Karena kalau pun lanjut kuliah lagi, endingnya tetap akan sama setelah lulus.
Kuliah atau Kerja. Pendapat ini akan diperkuat dengan argumentasi, fenomena kuliah
lagi hari ini itu ibarat tren dan hanya sebagai alternatif pelampiasan ketika
tidak ada pilihan lain. Begitu lah keumuman arah diskusi yang sering saya
dengar.
Hal yang kurang lebih sama ketika
berdiskusi dengan yang mengambil pilihan kuliah lagi. Daripada bingung dengan
ketatnya persaingan saat ini. Lebih baik meningkatkan nilai tawar dengan
menambah gelar.

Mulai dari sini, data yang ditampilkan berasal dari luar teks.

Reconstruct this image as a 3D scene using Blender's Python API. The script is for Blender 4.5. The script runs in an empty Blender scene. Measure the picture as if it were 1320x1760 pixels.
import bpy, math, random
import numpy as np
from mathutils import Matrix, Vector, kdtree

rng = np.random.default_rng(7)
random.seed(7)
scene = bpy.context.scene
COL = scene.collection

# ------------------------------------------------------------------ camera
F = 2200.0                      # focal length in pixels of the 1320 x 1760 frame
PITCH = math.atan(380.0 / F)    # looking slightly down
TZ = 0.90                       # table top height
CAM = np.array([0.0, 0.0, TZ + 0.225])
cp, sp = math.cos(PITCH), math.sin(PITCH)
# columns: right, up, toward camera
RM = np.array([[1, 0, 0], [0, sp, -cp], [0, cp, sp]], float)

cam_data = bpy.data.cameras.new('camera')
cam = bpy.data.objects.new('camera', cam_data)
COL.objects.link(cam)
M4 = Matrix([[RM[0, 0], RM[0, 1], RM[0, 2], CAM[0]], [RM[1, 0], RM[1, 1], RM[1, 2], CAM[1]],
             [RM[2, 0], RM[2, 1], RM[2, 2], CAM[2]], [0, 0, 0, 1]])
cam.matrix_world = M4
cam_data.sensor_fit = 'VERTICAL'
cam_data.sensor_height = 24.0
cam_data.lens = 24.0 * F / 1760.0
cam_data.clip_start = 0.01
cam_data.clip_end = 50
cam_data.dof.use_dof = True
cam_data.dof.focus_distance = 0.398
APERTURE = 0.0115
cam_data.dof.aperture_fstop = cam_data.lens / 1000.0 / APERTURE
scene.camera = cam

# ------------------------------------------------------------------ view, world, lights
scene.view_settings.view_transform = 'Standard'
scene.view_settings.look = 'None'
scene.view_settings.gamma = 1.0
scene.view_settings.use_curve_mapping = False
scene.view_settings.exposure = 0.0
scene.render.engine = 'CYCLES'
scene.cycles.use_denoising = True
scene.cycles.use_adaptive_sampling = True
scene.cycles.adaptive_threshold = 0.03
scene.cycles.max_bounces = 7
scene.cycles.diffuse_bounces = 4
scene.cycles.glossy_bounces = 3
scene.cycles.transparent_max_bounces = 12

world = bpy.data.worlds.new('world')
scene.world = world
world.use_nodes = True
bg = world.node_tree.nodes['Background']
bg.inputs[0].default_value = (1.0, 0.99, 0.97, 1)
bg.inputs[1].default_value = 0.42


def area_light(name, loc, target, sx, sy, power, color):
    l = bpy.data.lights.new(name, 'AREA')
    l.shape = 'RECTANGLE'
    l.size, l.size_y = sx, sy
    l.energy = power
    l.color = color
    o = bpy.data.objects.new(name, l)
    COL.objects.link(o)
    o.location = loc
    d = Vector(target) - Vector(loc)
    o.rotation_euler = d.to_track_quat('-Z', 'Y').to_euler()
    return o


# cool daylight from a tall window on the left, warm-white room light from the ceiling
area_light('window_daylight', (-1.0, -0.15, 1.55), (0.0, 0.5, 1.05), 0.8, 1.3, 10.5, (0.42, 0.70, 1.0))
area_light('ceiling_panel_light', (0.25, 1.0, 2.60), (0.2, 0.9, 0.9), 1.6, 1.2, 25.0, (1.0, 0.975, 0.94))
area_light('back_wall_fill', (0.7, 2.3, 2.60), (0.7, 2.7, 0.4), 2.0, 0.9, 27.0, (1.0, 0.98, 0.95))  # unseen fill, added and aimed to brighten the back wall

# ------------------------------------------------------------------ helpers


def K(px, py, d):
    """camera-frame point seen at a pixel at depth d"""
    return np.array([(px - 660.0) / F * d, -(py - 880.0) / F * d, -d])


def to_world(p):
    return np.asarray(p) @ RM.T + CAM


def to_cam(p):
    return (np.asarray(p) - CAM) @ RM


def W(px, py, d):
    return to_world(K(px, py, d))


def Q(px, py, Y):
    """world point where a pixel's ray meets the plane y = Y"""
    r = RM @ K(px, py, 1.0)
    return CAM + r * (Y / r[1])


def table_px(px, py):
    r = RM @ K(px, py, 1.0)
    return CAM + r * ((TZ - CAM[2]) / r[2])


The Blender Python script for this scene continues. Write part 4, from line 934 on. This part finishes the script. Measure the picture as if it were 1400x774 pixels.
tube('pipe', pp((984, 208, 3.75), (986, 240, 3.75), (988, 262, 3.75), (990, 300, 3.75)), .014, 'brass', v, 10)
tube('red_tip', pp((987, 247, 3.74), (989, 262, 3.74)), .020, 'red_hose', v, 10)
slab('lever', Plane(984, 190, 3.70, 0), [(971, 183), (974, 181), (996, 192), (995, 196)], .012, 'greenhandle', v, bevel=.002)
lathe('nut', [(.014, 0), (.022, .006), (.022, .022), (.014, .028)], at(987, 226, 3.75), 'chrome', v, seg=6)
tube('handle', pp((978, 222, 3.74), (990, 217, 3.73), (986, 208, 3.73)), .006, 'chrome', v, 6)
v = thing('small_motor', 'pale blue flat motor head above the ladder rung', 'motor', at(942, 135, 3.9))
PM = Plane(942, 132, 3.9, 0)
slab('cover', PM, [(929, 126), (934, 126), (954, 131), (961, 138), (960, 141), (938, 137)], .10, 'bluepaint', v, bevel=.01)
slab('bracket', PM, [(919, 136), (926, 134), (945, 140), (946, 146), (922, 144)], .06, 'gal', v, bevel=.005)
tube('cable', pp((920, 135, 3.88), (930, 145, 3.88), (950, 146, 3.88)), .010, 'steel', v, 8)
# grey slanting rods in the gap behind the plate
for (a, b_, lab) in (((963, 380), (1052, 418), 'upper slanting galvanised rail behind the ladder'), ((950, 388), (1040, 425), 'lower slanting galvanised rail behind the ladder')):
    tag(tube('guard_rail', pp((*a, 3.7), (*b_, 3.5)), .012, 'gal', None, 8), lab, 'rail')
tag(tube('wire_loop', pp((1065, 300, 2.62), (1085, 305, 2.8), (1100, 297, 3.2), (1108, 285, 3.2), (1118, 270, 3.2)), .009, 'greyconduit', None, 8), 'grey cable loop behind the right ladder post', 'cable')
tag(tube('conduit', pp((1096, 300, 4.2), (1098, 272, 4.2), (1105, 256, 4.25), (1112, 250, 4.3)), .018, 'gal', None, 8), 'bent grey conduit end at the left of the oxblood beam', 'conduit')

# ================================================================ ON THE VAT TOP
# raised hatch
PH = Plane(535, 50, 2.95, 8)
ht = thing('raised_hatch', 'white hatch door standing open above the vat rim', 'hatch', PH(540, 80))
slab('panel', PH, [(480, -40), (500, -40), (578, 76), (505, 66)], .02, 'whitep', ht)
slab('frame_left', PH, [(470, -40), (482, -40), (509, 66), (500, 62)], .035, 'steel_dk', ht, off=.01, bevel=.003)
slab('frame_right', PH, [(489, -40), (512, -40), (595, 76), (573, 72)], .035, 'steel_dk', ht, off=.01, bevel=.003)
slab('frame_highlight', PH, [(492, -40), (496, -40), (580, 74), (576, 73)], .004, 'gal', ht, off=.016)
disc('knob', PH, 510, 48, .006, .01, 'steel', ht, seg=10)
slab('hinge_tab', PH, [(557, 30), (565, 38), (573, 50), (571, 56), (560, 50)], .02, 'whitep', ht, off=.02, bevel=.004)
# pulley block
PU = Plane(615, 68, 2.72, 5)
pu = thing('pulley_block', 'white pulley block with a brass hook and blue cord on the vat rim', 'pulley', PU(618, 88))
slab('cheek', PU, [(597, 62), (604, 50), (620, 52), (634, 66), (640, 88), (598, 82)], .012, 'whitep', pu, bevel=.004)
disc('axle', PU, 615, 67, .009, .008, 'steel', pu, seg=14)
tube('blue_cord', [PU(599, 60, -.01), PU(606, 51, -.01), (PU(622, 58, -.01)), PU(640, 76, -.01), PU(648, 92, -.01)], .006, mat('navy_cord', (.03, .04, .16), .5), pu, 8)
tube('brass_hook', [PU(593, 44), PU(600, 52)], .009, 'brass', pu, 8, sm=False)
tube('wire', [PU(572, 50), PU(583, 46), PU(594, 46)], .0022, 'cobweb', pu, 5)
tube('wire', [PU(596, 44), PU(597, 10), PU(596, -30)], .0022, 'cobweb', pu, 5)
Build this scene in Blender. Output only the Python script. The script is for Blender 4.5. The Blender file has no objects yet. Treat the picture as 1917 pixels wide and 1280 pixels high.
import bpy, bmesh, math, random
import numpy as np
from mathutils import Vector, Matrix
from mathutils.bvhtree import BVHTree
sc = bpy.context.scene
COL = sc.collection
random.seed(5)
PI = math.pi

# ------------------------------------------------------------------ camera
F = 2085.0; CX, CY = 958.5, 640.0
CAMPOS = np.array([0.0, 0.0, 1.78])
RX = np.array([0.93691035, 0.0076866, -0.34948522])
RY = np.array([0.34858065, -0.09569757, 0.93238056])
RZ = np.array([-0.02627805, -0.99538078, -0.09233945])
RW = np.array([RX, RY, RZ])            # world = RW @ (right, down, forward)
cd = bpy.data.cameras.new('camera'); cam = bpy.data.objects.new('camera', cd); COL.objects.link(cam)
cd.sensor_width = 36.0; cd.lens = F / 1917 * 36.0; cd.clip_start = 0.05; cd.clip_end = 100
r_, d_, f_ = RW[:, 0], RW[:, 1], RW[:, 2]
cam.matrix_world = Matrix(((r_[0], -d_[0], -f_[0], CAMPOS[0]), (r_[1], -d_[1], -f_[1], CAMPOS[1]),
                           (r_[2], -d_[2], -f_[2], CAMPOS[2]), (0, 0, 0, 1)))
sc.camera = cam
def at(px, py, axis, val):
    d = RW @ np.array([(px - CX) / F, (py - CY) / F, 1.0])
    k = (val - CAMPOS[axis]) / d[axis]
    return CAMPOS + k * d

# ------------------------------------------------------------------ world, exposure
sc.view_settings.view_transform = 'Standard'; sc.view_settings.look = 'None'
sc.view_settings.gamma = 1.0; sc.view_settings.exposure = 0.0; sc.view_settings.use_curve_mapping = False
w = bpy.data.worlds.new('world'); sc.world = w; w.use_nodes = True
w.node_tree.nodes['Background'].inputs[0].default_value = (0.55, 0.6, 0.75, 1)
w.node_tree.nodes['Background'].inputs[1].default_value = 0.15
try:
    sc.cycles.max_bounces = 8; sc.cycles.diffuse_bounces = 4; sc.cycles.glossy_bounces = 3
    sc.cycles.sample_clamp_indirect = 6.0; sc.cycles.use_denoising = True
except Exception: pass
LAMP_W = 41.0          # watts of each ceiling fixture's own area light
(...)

Peluang beasiswa banyak, maka lebih baik mengambil peluang ini.
Di masa depan, lulusan S2 ibarat kacang goreng lho, persaingannya bukan dengan
sesama lulusan S1 lagi, tapi sudah S2. Begitu seterusnya siklus diskusi ini
saling menguatkan dan melemahkan antara berbagai pilihan ini.
Dialog dua pendapat ini juga akan
berbeda sudut pandangnya dengan obrolan bersama mereka yang bekerja bertahun-tahun.
Tidak sedikit yang sudah bekerja berkata kepada mereka kepada mereka yang
sedang kuliah lagi, “Wah... enak ya bisa belajar lagi, saya bekerja seperti
tidak ada hentinya. Sehingga seolah terjebak di 24 jam waktu sehari untuk
bekerja”. Padahal di dialog lain, mereka yang kuliah akan berkata, “Keren ya teman-teman
yang bekerja, merasakan dunia profesional, bekerja dengan gaji yang mentereng. Cukup
lah klo mau memenuhi kebutuhan, dll”. Rumput tetangga selalu akan lebih rimbun
dan hijau untuk diskusi yang tidak pernah selesai ini.
Pilihan
Lalu bagaimana kita menyikapi dan
menentukan pilihan terhadap beberapa hal ini? Menurut saya, kata kuncinya
adalah VISI dan MOTIVASI hidup kita. Sebagaimana Nabi Muhammad SAW menasehatkan
terkait segala sesuatu tergantung niatnya.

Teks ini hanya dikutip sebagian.